The findings reveal pronounced intergenerational asymmetries in the economic impacts of climate mitigation. Globally, cohorts born before 1960 see little or negative net lifetime gains, while those born after 1990—especially in lower-income countries—benefit substantially, aligning with narratives that younger generations have stronger incentives to support mitigation. However, national patterns complicate this narrative: under short-term damage specifications, many Western European countries show no net-benefit cohorts among those born 1920–2020, suggesting that European youth activism cannot be fully explained by short-run economic self-interest. Under long-term damage assumptions, younger cohorts in these countries do benefit, highlighting the importance of damage specification. The projected widening of the intergenerational disparity index implies growing economic divisions between young and old under mitigation, particularly in lower-income countries. This may shape political economy dynamics: where most of the population is born after breakeven (many lower-income countries), older generations may be more supportive of mitigation due to expected net benefits, whereas regions like Eastern Europe may face political challenges because less than half of the population stands to gain. Overall, the results underscore the difficulty of forging intergenerational and international consensus on climate policy and suggest that policy design should account for heterogeneous impacts across cohorts and countries.

This study quantifies, for 169 countries, the lifetime net economic impacts of Paris-consistent climate mitigation by birth cohort, introducing cohort-specific net gains, breakeven generations, and an intergenerational disparity index.

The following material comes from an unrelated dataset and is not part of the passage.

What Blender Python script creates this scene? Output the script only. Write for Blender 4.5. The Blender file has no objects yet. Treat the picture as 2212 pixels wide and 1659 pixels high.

It finds that older cohorts (pre-1960) typically bear net costs, younger cohorts (post-1990) in lower-income countries gain, many higher-income countries have no net-benefit cohorts under short-term damages, and intergenerational disparities widen markedly through 2100, especially in lower-income countries. These insights highlight the need to incorporate intergenerational equity into climate policy design, potentially via differentiated tax and fiscal policies, and to consider how asset ownership (e.g., renewable assets) mediates cohort impacts. Future research could refine long-term damage estimates, integrate policies targeted at mitigating intergenerational disparities, and extend analyses to alternative socio-economic pathways, adaptive capacity, and distributional effects within cohorts.

• Benefit specification uncertainty: Long-term BHM damage function yields wider uncertainty and remains debated; results for richer countries depend strongly on whether short-term or long-term effects are assumed. - Scenario dependence: Baseline (SSP4/RCP6.0) and mitigation (RCP2.6) choices influence outcomes; alternative SSP/RCPs are explored, but uncertainty remains. - Discounting: Results depend on discount rate assumptions (3% baseline, 5% and growth-adjusted in sensitivity). - Data and model simplifications: Income-by-age profiles derived from OECD; for many developing countries, median profiles are imputed and assumed time-invariant. Life expectancy and cohort lifetimes are truncated to 2100. - Cost allocation and distributions: Global IAM-derived costs are regionally allocated with assumed ratios; triangular distributions for uncertain cost parameters may not capture full variability. - Policy exclusion: Scenarios do not include targeted intergenerational redistribution or compensatory policies that could materially affect net outcomes. - Temperature–growth model specification: Alternative functional forms and differentiation between rich and poor countries introduce additional uncertainty not fully resolved.